A procuradora apontou ainda que o Brasil tem um "anseio de produtividade" e diz que gostaria de contribuir para esse rumo com "um padrão alto de resolutividade" das ações do Ministério Público. "O juiz Sérgio Moro é um juiz eficiente e a população tem gostado desse padrão que funciona", apontou.

Ela disse que também proporá um plano de trabalho com ênfase nas Câmaras de Coordenação e Revisão do MPF - órgãos setoriais que coordenam e revisam o trabalho dos membros da instituição. "Se pego tudo e boto na Lava-Jato, alguns temas ficam esquecidos, e há temas cruciais". De acordo com ela, "há muitos outros tipos de corrupção que comprometem os direitos humanos e cujo combate precisa ser priorizado".

Na 3ª Câmara, voltada para a defesa do consumidor e da ordem econômica, ela propõe medidas para diminuir o custo do frete do transporte e o prazo de permanência do navio na alfândega, por exemplo. Isso seria feito por meio de termos de ajustamento de conduta ou com atuação judicial.

Ela também defende a criação de uma nova câmara destinada à área eleitoral, para definir parâmetros de longo prazo para os trabalhos do MP na área.

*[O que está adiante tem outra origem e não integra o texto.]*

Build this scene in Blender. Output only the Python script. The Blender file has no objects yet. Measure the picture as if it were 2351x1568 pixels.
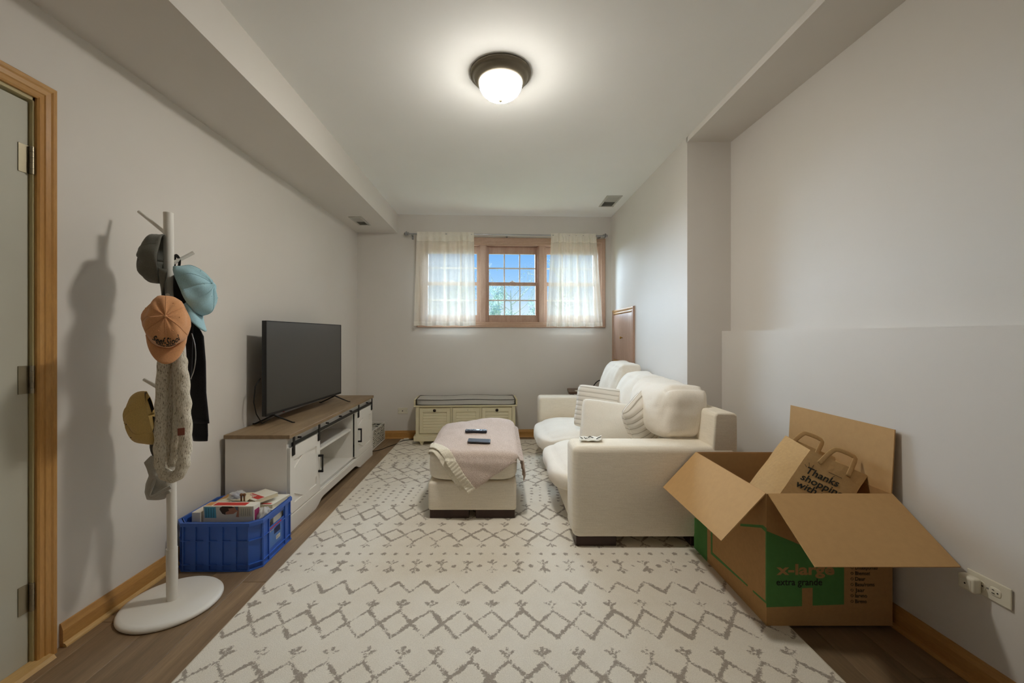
import bpy, bmesh, math, random
import numpy as np
from mathutils import Vector, Matrix, noise
random.seed(7)
sc = bpy.context.scene
C = sc.collection
R = math.radians

def lin(r, g, b):
    f = lambda c: (c/255/12.92 if c/255 <= .04045 else ((c/255+.055)/1.055)**2.4)
    return (f(r), f(g), f(b), 1.0)

# ------------------------------------------------------------ camera, world, sun, exposure
F, CX, CY, H = 940.0, 1145.0, 771.0, 1.19      # focal length in px, vanishing point, eye height (m)
cam = bpy.data.objects.new('camera', bpy.data.cameras.new('camera'))
C.objects.link(cam); sc.camera = cam
cam.location = (0, 0, H); cam.rotation_euler = (R(90), 0, 0)
cam.data.sensor_width = 36; cam.data.lens = 36*F/2351
cam.data.shift_x = (1175.5-CX)/2351; cam.data.shift_y = (CY-784)/2351
cam.data.clip_start = .05; cam.data.clip_end = 300

world = bpy.data.worlds.new('sky'); sc.world = world; world.use_nodes = True
wt = world.node_tree; wt.nodes.clear()
wo = wt.nodes.new('ShaderNodeOutputWorld'); bg = wt.nodes.new('ShaderNodeBackground')
tc = wt.nodes.new('ShaderNodeTexCoord'); sp = wt.nodes.new('ShaderNodeSeparateXYZ'); cr = wt.nodes.new('ShaderNodeValToRGB')
wt.links.new(tc.outputs['Generated'], sp.inputs[0]); wt.links.new(sp.outputs['Z'], cr.inputs[0])
wt.links.new(cr.outputs[0], bg.inputs[0]); wt.links.new(bg.outputs[0], wo.inputs[0])
els = cr.color_ramp.elements
els[0].position = .0; els[0].color = lin(228, 240, 246)
els[1].position = 1.0; els[1].color = lin(70, 120, 210)
for p, c in ((.06, (212, 232, 246)), (.115, (166, 207, 246)), (.2, (122, 180, 240)), (.4, (98, 155, 230))):
    e = els.new(p); e.color = lin(*c)
bg.inputs[1].default_value = .50

sun = bpy.data.objects.new('daylight', bpy.data.lights.new('daylight', 'SUN')); C.objects.link(sun)
sun.data.energy = 17.0; sun.data.color = (.66, .82, 1.0); sun.data.angle = R(70)
sun.rotation_euler = Vector((.22, -1, -.50)).to_track_quat('-Z', 'Y').to_euler()
sun.location = (0, 8, 6)

LAMP = 58.0          # emission strength of the ceiling lamp's glass bowl
sc.view_settings.view_transform = 'Standard'; sc.view_settings.look = 'None'
sc.view_settings.gamma = 1; sc.view_settings.use_curve_mapping = False
sc.view_settings.exposure = 1.2
try:
    sc.cycles.max_bounces = 10; sc.cycles.diffuse_bounces = 8; sc.cycles.transparent_max_bounces = 16
    sc.cycles.caustics_reflective = False; sc.cycles.caustics_refractive = False
    sc.cycles.use_denoising = True
except Exception: pass

# ------------------------------------------------------------ helpers
def P(px, py, Y):      # a point at distance Y that the photo shows at px, py
    return Vector(((px-CX)*Y/F, Y, H-(py-CY)*Y/F))

def smooth_path(p, it=2):
    for _ in range(it):
        q = [p[0]]
        for a, b in zip(p, p[1:]): q += [a*.75+b*.25, a*.25+b*.75]
        p = q+[p[-1]]
    return p
class MB:
    def __init__(s): s.v = []; s.f = []; s.m = []; s.uv = None
    def add(s, vs, fs, M=None, mi=0):
        o = len(s.v)
        s.v += [tuple(M @ Vector(p)) if M is not None else tuple(p) for p in vs]
        s.f += [tuple(i+o for i in f) for f in fs]; s.m += [mi]*len(fs); return s
    def bm(s, b, M=None, mi=0):
        b.verts.index_update()
        s.add([v.co.copy() for v in b.verts], [[v.index for v in f.verts] for f in b.faces], M, mi); b.free(); return s
    def box(s, x0, x1, y0, y1, z0, z1, bev=0, seg=2, M=None, mi=0):
        vs = [(x, y, z) for z in (z0, z1) for y in (y0, y1) for x in (x0, x1)]
        fs = [(0, 2, 3, 1), (4, 5, 7, 6), (0, 1, 5, 4), (2, 6, 7, 3), (0, 4, 6, 2), (1, 3, 7, 5)]
        if not bev: return s.add(vs, fs, M, mi)
        b = bmesh.new(); bv = [b.verts.new(p) for p in vs]
        for f in fs: b.faces.new([bv[i] for i in f])
        bmesh.ops.bevel(b, geom=list(b.edges), offset=bev, segments=seg, profile=.5, affect='EDGES')
        return s.bm(b, M, mi)
    def prism(s, pts, a0, a1, axis='z', M=None, mi=0):
        n = len(pts)
        def q(p, a): return {'z': (p[0], p[1], a), 'y': (p[0], a, p[1]), 'x': (a, p[0], p[1])}[axis]
        vs = [q(p, a0) for p in pts]+[q(p, a1) for p in pts]
        fs = [tuple(range(n))[::-1], tuple(range(n, 2*n))]+[(i, (i+1) % n, (i+1) % n+n, i+n) for i in range(n)]
        return s.add(vs, fs, M, mi)
    def tube(s, pts, r, n=10, M=None, mi=0, flat=1.0, up=None):
        pts = [Vector(p) for p in pts]; k = len(pts); vs = []; fs = []; prev = None
        for i, p in enumerate(pts):
            t = (pts[min(i+1, k-1)]-pts[max(i-1, 0)]).normalized()
            if prev is None:
                a = Vector(up) if up else (Vector((0, 0, 1)) if abs(t.z) < .9 else Vector((0, 1, 0)))
            else: a = prev
            a = (a-t*a.dot(t)).normalized(); prev = a; b = t.cross(a)
            rr = r[i] if isinstance(r, (list, tuple)) else r
            for j in range(n):
                th = 2*math.pi*j/n; vs.append(p+a*math.cos(th)*rr*flat+b*math.sin(th)*rr)
        for i in range(k-1):
            for j in range(n): fs.append((i*n+j, i*n+(j+1) % n, (i+1)*n+(j+1) % n, (i+1)*n+j))
        fs += [tuple(range(n))[::-1], tuple(range((k-1)*n, k*n))]
        return s.add(vs, fs, M, mi)
    def lathe(s, prof, n=32, M=None, mi=0, caps=True):
        vs = []; fs = []; k = len(prof)
        for r, z in prof:
            for j in range(n): th = 2*math.pi*j/n; vs.append((r*math.cos(th), r*math.sin(th), z))
        for i in range(k-1):
            for j in range(n): fs.append((i*n+j, i*n+(j+1) % n, (i+1)*n+(j+1) % n, (i+1)*n+j))
        if caps and prof[0][0] > 1e-4: fs.append(tuple(range(n))[::-1])
        if caps and prof[-1][0] > 1e-4: fs.append(tuple(range((k-1)*n, k*n)))
        return s.add(vs, fs, M, mi)
    def sheet(s, g, th=0, mi=0):       # g: rows of points; th: thickness
        nr, nc = len(g), len(g[0]); A = np.array([[tuple(p) for p in row] for row in g], float)
        def quads(o, flip=False):
            for i in range(nr-1):
                for j in range(nc-1):
                    q = (o+i*nc+j, o+i*nc+j+1, o+(i+1)*nc+j+1, o+(i+1)*nc+j); yield q[::-1] if flip else q
        vs = list(A.reshape(-1, 3)); fs = list(quads(0))
        if th:
            du = np.gradient(A, axis=1); dv = np.gradient(A, axis=0); N = np.cross(du, dv)
            N /= (np.linalg.norm(N, axis=2, keepdims=True)+1e-9)
            vs += list((A-N*th).reshape(-1, 3)); o = nr*nc; fs += list(quads(o, True))
            rim = [j for j in range(nc)]+[i*nc+nc-1 for i in range(1, nr)]+[(nr-1)*nc+j for j in range(nc-2, -1, -1)]+[i*nc for i in range(nr-2, 0, -1)]
            for a, b in zip(rim, rim[1:]+rim[:1]): fs.append((b, a, a+o, b+o))
        return s.add(vs, fs, None, mi)
    def pad(s, cx, cy, cz, hx, hy, hz, n=6, k=14, amp=0, fr=6, seed=0, bulge=0, M=None, fn=None):
        """soft block: rounded cube with noise wrinkles"""
        b = bmesh.new(); bmesh.ops.create_cube(b, size=2); bmesh.ops.subdivide_edges(b, edges=list(b.edges), cuts=k, use_grid_fill=True)
        for v in b.verts:
            x, y, z = v.co; q = (abs(x)**n+abs(y)**n+abs(z)**n)**(-1/n); u = Vector((x*q, y*q, z*q))
            w = Vector((u.x*hx, u.y*hy, u.z*hz))
            if bulge: w.z += bulge*(1-x*x)*(1-y*y)*(1 if z > 0 else -.3)
            if amp:
                d = noise.fractal(Vector((w.x*fr+seed, w.y*fr, w.z*fr)), 1, 2, 3)
                w += u.normalized()*d*amp
            if fn: w = fn(w, Vector((x, y, z)))
            v.co = w+Vector((cx, cy, cz))
        return s.bm(b, M)
    def blob(s, c, r, n=3, amp=0, fr=8, seed=0):
        b = bmesh.new(); bmesh.ops.create_icosphere(b, subdivisions=n, radius=1)
        for v in b.verts:
            d = 1+amp*noise.fractal(v.co*fr*.2+Vector((seed, 0, 0)), 1, 2, 3)
            v.co = Vector((v.co.x*r[0]*d, v.co.y*r[1]*d, v.co.z*r[2]*d))+Vector(c)
        return s.bm(b)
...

Raquel pretende criar ainda um grupo de subprocuradores-gerais para atuar no chamado "controle de constitucionalidade", envolvendo as ações em curso no Supremo Tribunal Federal (STF). "A pauta do STF seria reforçada e haveria um diálogo para saber quais normas precisam ser aprimoradas". Como a Emenda Constitucional 95 prevê um corte significativo no orçamento do MPF, ela diz que será preciso priorizar os trabalhos da instituição. "Há muita investigação aberta com indícios pequenos. É preciso priorizar".

Raquel não adiantou como será formada sua equipe, mas entre os cotados para integrá-la estão os procuradores regionais da República Alexandre Camanho, ex-presidente da ANPR, além de Raquel Branquinho, José Alfredo e Alexandre Espinosa, que atuaram no processo do mensalão.